Promposal by Rhonda Helms

Camilla can’t help hoping her secret crush, Benjamin, might surprise her with a promposal. But when she’s asked to prom by an irritating casual acquaintance – in front of a news crew – she’s forced to say yes, ending her true prom dreams. Then a school project brings Camilla and Benjamin together, and she’s sure there’s chemistry between them… but what if she’s reading into something that isn’t there? And what would she do about the promposal she’s already accepted? Joshua, Camilla’s best friend, has been secretly in love with his friend Ethan since middle school. Just as he decides to ask Ethan to prom, he gets a shocking surprise: Ethan needs help crafting the perfect promposal – for another guy. Now Joshua has to fake enthusiasm as he watches his dreams fall apart… unless he can make Ethan see that love has been right in front of him the whole time. The road to the perfect promposal isn’t easy to navigate, but one thing’s certain – prom season is going to be memorable.

21 Proms edited by David Levithan and Daniel Ehrenhaft

Sometimes the night of your dreams can be a total nightmare. The prom. It’s supposed to be one of the best nights of your life. Or, at least, you’re supposed to have a good time. But what if you’d rather be going with your best friend’s date than your own? What if a sinister underground society of students has spiked the punch? What if your date turns out to be more of a frog than a prince? Or what if he’s (literally) an ape? There are ways you can fight it.

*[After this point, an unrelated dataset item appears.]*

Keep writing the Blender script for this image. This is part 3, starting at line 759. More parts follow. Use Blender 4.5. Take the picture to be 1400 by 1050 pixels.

You can protest the silliness of the regular prom by hosting a backwards prom – also known as a morp. You can throw a prom for fat girls. You can stay at home to watch old teen movies and get your cute neighbor and his cuter brother to join you. You can dance to your own music. Here, 21 of the funniest, most imaginative writers create their own kind of prom stories. Some are triumphs. Some are disasters. But each one is a night you’ll never forget.

Prom & Prejudice by Elizabeth Eulberg

“It is a truth universally acknowledged, that a single girl of high standing at Longbourn Academy must be in want of a prom date.” After winter break, the girls at the very prestigious Longbourn Academy become obsessed with the prom. Lizzie Bennet, who attends Longbourn on a scholarship, isn’t interested in designer dresses and expensive shoes, but her best friend, Jane, might be – especially now that Charles Bingley is back from a semester in London. Lizzie is happy about her friend’s burgeoning romance, but less than impressed by Charles’s friend Will Darcy, who’s snobby and pretentious – and doesn’t seem to like Lizzie either. Clearly, Darcy is a pompous jerk. So why does Lizzie find herself drawn to him anyway? Will Lizzie’s pride and Will’s prejudice keep them apart? Or are they a prom couple in the making? Whatever the result, Elizabeth Eulberg, author of The Lonely Hearts Club, has concocted a very funny, completely stylish delight for any season – prom or otherwise.